同社が使用しているエンブラエル機については「滑走路が1500メートル以上あれば着陸できる」と述べ、離島の小規模空港への運航に適していることを説明。モニターツアーについては「まずは空港のある島から開始して、将来的には現在は使われていない空港も使えるような流れを作りたい」と意欲を示した。
GK取締役常務執行役員の藤岡秀多氏は、鹿児島路線などを若年層に紹介し、安価な運賃でソーシャルメディア向けのフォトジェニックな「しま旅」が実現することをアピール。アソビュー代表取締役の山野智久氏は、ウェブサイト「asoview!」で離島のアクティビティーも多数取り扱っていることについて述べた上で、情報サイト「asoview! TRIP」において、資本業務提携契約を締結したエイ出版社(エイは木偏に世)と共同で特集記事を展開する考えを示した。

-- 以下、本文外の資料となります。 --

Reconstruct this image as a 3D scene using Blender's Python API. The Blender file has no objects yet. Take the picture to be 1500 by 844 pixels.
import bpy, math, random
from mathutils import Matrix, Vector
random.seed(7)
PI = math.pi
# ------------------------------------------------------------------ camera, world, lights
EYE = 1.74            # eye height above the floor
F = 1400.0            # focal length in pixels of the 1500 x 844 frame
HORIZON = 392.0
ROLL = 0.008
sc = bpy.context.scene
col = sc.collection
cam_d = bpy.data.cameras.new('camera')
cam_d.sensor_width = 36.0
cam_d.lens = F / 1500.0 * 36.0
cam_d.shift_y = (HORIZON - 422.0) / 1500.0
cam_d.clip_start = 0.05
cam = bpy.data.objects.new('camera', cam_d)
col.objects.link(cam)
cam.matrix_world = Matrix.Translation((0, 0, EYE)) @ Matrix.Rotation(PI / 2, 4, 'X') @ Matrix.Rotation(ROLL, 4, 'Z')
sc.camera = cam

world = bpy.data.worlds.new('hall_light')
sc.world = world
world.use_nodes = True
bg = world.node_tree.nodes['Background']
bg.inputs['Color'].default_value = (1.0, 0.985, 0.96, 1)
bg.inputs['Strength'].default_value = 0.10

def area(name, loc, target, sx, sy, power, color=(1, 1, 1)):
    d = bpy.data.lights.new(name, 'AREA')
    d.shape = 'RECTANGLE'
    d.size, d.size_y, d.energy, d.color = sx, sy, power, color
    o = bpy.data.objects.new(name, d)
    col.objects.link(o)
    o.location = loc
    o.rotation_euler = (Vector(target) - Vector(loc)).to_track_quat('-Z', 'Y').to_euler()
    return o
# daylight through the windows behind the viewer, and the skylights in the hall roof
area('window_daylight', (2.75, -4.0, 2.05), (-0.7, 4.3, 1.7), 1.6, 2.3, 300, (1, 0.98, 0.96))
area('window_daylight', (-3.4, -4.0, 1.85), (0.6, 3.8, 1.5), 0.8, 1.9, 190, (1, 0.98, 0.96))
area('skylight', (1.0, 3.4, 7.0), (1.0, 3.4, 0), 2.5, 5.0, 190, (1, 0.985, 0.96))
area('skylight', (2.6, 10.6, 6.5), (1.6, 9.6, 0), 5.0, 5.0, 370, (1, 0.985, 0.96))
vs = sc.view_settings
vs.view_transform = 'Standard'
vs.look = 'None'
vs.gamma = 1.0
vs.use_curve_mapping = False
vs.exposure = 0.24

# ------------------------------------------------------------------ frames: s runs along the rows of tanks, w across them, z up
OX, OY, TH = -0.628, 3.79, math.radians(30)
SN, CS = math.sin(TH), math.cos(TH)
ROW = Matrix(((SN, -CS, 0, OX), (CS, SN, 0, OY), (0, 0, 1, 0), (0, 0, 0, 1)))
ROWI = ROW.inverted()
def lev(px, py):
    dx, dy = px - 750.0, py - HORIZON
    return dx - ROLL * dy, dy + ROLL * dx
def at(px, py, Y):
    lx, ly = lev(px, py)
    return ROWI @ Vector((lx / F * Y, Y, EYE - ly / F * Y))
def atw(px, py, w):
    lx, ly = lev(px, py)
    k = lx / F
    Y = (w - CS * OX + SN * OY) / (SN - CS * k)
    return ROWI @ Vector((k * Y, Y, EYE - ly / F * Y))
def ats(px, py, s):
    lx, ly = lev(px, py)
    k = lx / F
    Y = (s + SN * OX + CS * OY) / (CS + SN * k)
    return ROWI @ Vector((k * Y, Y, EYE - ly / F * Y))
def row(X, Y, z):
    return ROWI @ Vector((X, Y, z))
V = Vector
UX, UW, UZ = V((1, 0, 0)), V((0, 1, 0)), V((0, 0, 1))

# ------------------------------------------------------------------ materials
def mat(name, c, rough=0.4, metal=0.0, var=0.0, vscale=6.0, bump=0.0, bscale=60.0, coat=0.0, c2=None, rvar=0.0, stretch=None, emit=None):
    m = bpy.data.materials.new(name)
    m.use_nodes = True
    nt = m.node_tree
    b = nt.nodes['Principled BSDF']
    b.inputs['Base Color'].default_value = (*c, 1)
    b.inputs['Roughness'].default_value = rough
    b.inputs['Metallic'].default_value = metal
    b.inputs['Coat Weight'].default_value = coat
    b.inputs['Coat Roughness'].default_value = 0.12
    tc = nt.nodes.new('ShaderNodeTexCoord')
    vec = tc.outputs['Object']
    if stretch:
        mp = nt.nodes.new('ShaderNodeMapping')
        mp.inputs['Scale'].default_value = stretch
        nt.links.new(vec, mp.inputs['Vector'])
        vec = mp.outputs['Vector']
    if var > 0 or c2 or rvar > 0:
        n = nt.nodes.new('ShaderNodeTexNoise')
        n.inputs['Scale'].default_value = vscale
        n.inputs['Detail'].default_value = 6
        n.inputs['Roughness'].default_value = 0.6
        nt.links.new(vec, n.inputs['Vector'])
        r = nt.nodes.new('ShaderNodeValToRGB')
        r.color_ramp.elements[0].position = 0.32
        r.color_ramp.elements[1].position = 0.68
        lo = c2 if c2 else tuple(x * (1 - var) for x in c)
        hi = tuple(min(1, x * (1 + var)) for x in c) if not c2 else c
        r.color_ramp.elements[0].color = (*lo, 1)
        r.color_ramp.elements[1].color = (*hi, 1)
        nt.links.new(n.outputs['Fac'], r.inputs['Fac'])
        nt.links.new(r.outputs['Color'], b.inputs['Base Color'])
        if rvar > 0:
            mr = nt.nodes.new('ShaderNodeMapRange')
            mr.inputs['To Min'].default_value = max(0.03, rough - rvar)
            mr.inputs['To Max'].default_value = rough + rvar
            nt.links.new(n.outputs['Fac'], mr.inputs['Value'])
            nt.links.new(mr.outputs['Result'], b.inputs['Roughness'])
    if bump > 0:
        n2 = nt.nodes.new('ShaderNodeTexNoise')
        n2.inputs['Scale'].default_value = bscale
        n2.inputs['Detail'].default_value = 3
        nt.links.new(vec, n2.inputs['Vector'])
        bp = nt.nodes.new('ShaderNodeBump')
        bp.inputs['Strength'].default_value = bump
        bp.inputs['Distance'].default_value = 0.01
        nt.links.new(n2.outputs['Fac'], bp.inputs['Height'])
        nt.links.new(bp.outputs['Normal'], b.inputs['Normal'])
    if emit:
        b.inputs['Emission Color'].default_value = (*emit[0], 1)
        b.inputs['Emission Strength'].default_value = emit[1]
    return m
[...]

そのほかには島根県隠岐郡海士町長の山内道雄氏と、五島市長の野口市太郎氏も挨拶。このうち山内氏は、有人国境離島法の施行に感謝の意を示すとともに「離島は交流人口があってこそ活性化する」と述べ、交付金により島民への適用が開始された連絡船などの運賃割引が、島民以外にも適用されるよう要望した。
なお、この日は旅行会社からの登壇者はなかったが、内閣府総合海洋政策推進事務局参事官の佐藤弘之氏は本誌の質問に対し、今後は旅行会社や業界団体などとも連携を進める考えを説明。「今回のプロジェクトは参加基準などを決めていない“ゆるやかな取り組み”なので、主旨に賛同していただける旅行会社を増やしていきたい」と述べた。
日本の国境およびその周辺地域への旅行については、6月末には北方四島への官民調査団に日本旅行業協会(JATA)などが参加し、7月には産官学によるボーダーツーリズム推進協議会(JBTA)が設立総会を開催するなど、動きが活発化している。JBTA会長の伊豆芳人氏は本誌の取材に対し、内閣府のプロジェクトについて「まさにJBTAが取り組んでいることであり、我々も微力ながら連携できれば」と期待を示した。